Nel giro di pochi anni le donne potrebbero arrivare a controlalre due terzi della ricchezza privata. Almeno negli Stati Uniti e questo grazie a separazioni, divorzi ed eredità soprattutto. Eppure, anche a guardare gli Stati Uniti, paese decisamente più aperto a certe dinamiche, nemmeno un terzo dei consulenti finanziari portano la gonna. Come è noto, nell’industria dei servizi finanziari la diversity è ai minimi livelli: c’è una percentuale notevolmente ridotta tra i consiglieri di minoranza (il 6% è nero, il 7,7% asiatici e il 7,1% sono ispanici) e non molte sono le donne; nel 2016 il 31,6% di tutti i financial planner 2016 erano donne, secondo l’Ufficio delle statistiche del lavoro. Allo stesso tempo, i portafogli femminili e il patrimonio netto stanno crescendo: nel 2020 la ricchezza personale controllata dalle donne negli Stati Uniti, secondo l’Istituto di ricchezza della Banca di Montreal, arriverà a 22 miliardi di dollari.
Insomma c’è un certo squilibrio. E se molte donne non hanno problemi a farsi seguire da consulenti uomini, a volte vorrebbero parlare con qualcuno che ha la stessa loro prospettiva. Per esempio, in genere le vedove o le divorziate tendono a cambiare il consulente che condividevano con il marito e preferiscono passare ad un advisor donna. I consulenti donne si comportano anche in modo diverso con i soldi rispetto alle controparti maschili. I loro livelli di tolleranza al rischio variano, ad esempio, e secondo recenti studi loro livelli inferiori di testosterone influiscono sulle loro abitudini di investimento. Anche il fatto che le donne vivono più a lungo e spesso guadagnano meno degli uomini, influenza la loro gestione del denaro.

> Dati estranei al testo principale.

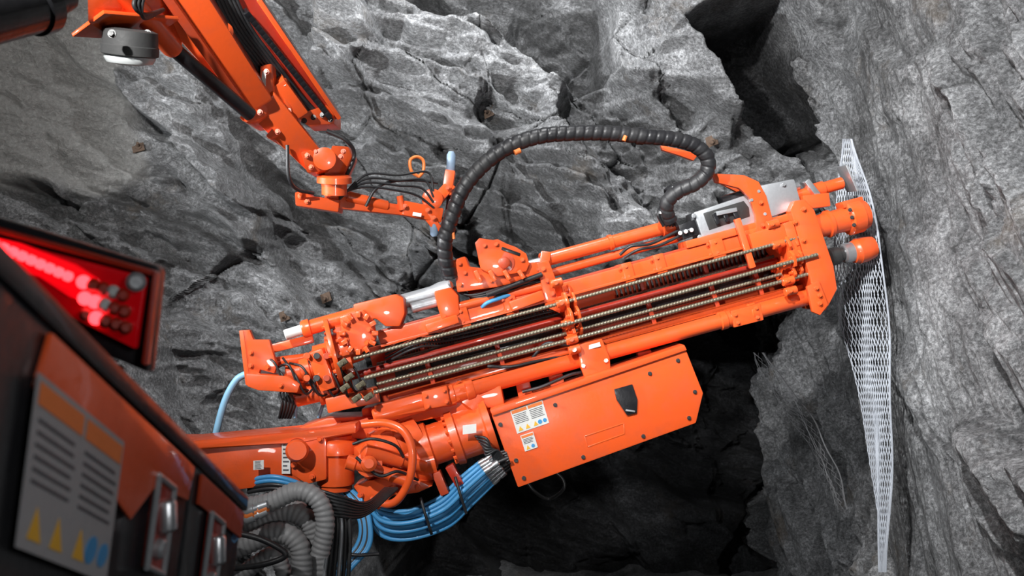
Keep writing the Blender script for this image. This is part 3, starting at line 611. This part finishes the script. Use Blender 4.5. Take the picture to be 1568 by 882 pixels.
# ================================================================== mesh-handling arm (upper left)
def A(x,y,d=0): return U(x,y,4.9+ (x-150)*0.0036 + 0.0008*y - d)
PAR=empty('mesh_handling_arm',A(400,150))
beam('outer_beam',A(235,-60,0),A(392,150,0),0.31,0.25,ORANGE,h2=0.18,bev=0.025)
beam('outer_beam_edge',A(218,-60,0.1),A(372,158,0.1),0.05,0.1,ORANGE_D,bev=0.01)
lathe('beam_boss',A(343,48,.2),A(343,48,0.0),[(0,.03),(.1,.05),(1,.05)],ORANGE)
quad('beam_label',A(404,122,.115),Vector((0.012,0,0)),Vector((0,0,0.05)),WHITE)
cyl('side_cylinder',A(262,72,0.14),A(384,176,0.14),0.04,BLACKP)
lathe('side_cylinder_body',A(170,-30,0.14),A(268,78,0.14),[(0,.04),(.02,.055),(.95,.055),(1,.045)],ORANGE)
prism('beam_collar',[A(398,100,.1),A(416,96,.1),A(420,150,.1),A(408,178,.1),A(380,190,.1),A(364,180,.1),A(384,160,.1),A(398,140,.1)],Y1*0.3,ORANGE,0.016)
prism('beam_collar_b',[A(428,120,.08),A(438,118,.08),A(450,160,.08),A(440,200,.08),A(414,214,.08),A(405,208,.08),A(428,185,.08),A(436,160,.08)],Y1*0.28,ORANGE,0.014)
bolts('collar_bolts',[A(408,110,.11),A(410,150,.11),A(398,172,.11),A(378,182,.11),A(436,130,.09),A(442,170,.09),A(425,202,.09)],FR,0.012,0.018,ORANGE)
beam('inner_beam',A(395,150,0),A(482,245,0),0.20,0.18,ORANGE,h2=0.15,bev=0.016)
beam('inner_beam_cover',A(418,120,-.02),A(455,170,-.02),0.12,0.2,ORANGE,bev=0.01)
beam('cable_chain_tray',A(352,-40,-0.1),A(506,178,-0.1),0.15,0.16,REDP,h2=0.13,bev=0.014)
beam('cable_chain_tray_lip',A(392,-10,-0.06),A(515,172,-0.06),0.03,0.22,ORANGE,bev=0.008)
for i in range(24):
    t=i/23; x=378+t*122; y=20+t*153
    beam('chain_link_%d'%i,A(x-3,y-3,0.03),A(x+4,y+5,0.03),0.035,0.06,BLACKP,bev=0.004)
for i in range(7): sweep('arm_hose_%d'%i,[A(312+i*6,-30,.0),A(346+i*6,40,.02),A(382+i*6,90,0.02),A(428+i*6,150,.0),A(474+i*5,190,-.02)],0.013,BLACK)
prism('tray_end_plate',[A(452,176,.02),A(500,160,.02),A(512,172,.02),A(512,190,.02),A(470,192,.02)],Y1*0.25,ORANGE,0.01)
bolts('tray_bolts',[A(466,185,.03),A(480,180,.03),A(494,176,.03),A(506,183,.03)],FR,0.012,0.02,STEELD)
prism('wrist_yoke',[A(460,232,.12),A(500,225,.12),A(508,245,.12),A(498,262,.12),A(470,265,.12)],Y1*0.28,ORANGE,0.012)
lathe('wrist_pivot',A(497,243,.18),A(497,243,-.2),[(0,.04),(.02,.07),(1,.07)],ORANGE,28)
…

L’industria del risparmio gestito, quindi, sta rispondendo a questa maggior domanda “femminile” di consulenza finanziaria, cercando di assumere più consulenti femminili, attraverso borse di studio, programmi per i dipendenti e campagne di sensibilizzazione complessive. Negli Usa il comitato di CFP (The Certified Financial Planner Association), ad esempio, ha lanciato nel mese di aprile la campagna “Io sono una CFP Pro”, che incoraggia i giovani, le donne e le minoranze a ricercare le carriere nella pianificazione finanziaria introducendole a professionisti a cui possono relazionarsi, ha spiegato Marilyn Mohrman-Gillis, direttore esecutivo del Centro per la pianificazione finanziaria. Il Centro ha creato un programma di tutoring che collega i professionisti della pianificazione finanziaria certificata con le donne interessate ad unirsi alla professione (quelle nuove alla forza lavoro e la transizione tra percorsi di carriera). Il centro sta lavorando anche con le scuole per promuovere la carriera di financial planner.
E in Italia? Le percentuali di donne tra i consulenti finanziari sono ancora basse. E se qualche programma di mentor inizia a far capolino, la strada da percorrere è ancora tutta in salita.